News Analysis Trade

Nickel’s rebound amid industry shake-up

New mining policies being explored by the Philippines’ Department of the Environment and Natural Resources (DENR) could spur the future of the nickel industry worldwide. Right now, sensing a fall off in production of the metal-ore in the Philippines, nickel prices have risen to their highest level in nine months, trading at US$10,425 a ton. In February, a ton of nickel on the London Metal Exchange cost US$7,550. One analyst has predicted that the metal will command US$12,000 a ton within six months.

The Philippines is the world’s largest nickel producer. In 2015 it mined 465,000 tons, accounting for 22% of global output. It is also China’s major source of nickel ore, the Mainland’s biggest ore import.

The expected new policies – and given the commitment at the top of government, there’s little doubt that they will go though – involve a radical re-regulating of the mining sector. The DENR, headed by secretary, Regina Lopez, is determined to impose an environment-first policy which would virtually see the end of open-pit mining – the country’s most common method for nickel-ore extraction.

Lopez has ordered a comprehensive review of the mining sector and her department is already cracking down on errant mining practices. Three mines have been issued with suspension orders in the past two weeks – among them, the Berong Nickel Corporation (BNC) open-pit operation in Palawan. This is a large mine, a partnership between BNC and Philippine-listed Atlas Consolidated and Mining Corporation; last year it produced 868,000 tons or nickel ore.

The review was started 8 July and is set to take one month to complete, but the indications are that Lopez, an unapologetic environmentalist, is far from happy with what she has seen so far and has stated that even mines with certification from the International Organisation of Standardisation (ISO) will be subject to any new Philippine regulations.

She will also have the support of her president, Rodrigo Duterte, who has intimated that the rules may need to be rewritten to limit environmental degradation caused by the sector.

The Palawan suspension order was issued after a spill from the mine had been found to have affected coral in the area. Palawan is one of the country’s main tourist destinations. Its coral reefs with their large populations of tropical fish and many varieties of sponges are recognised worldwide as a prime ecological system. Two other nickel miners, ISO-certified Benguetcorp Nickel Mines and Zambales Diversified Metals, had their operations suspended in Zambales province one week earlier on environmental grounds.

While the review proceeds and the uncertainty surrounding the future of Philippine nickel hangs in the balance, Goldman Sachs has estimated that up to 25% of the country’s ore output could be sucked from the market before the end of the year.

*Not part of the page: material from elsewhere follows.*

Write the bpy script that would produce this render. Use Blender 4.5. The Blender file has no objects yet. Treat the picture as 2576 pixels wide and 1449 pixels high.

The Philippines clinched the China market in 2014 after the Indonesian Government placed an export ban on unprocessed raw materials in an effort to pressure its miners to produce value-added products instead of ore. So far, this policy has failed to deliver and may yet be rethought.

Now, just as the Philippines was able to improve its position in the contracting Chinese ore market with the help of Indonesia’s self disqualification, cashing in on Indonesia’s realignment of its mining sector, nickel-ore producers around the world are positioning themselves to take advantage of a drop in output from the Philippines which is almost guaranteed by the anticipated restructuring.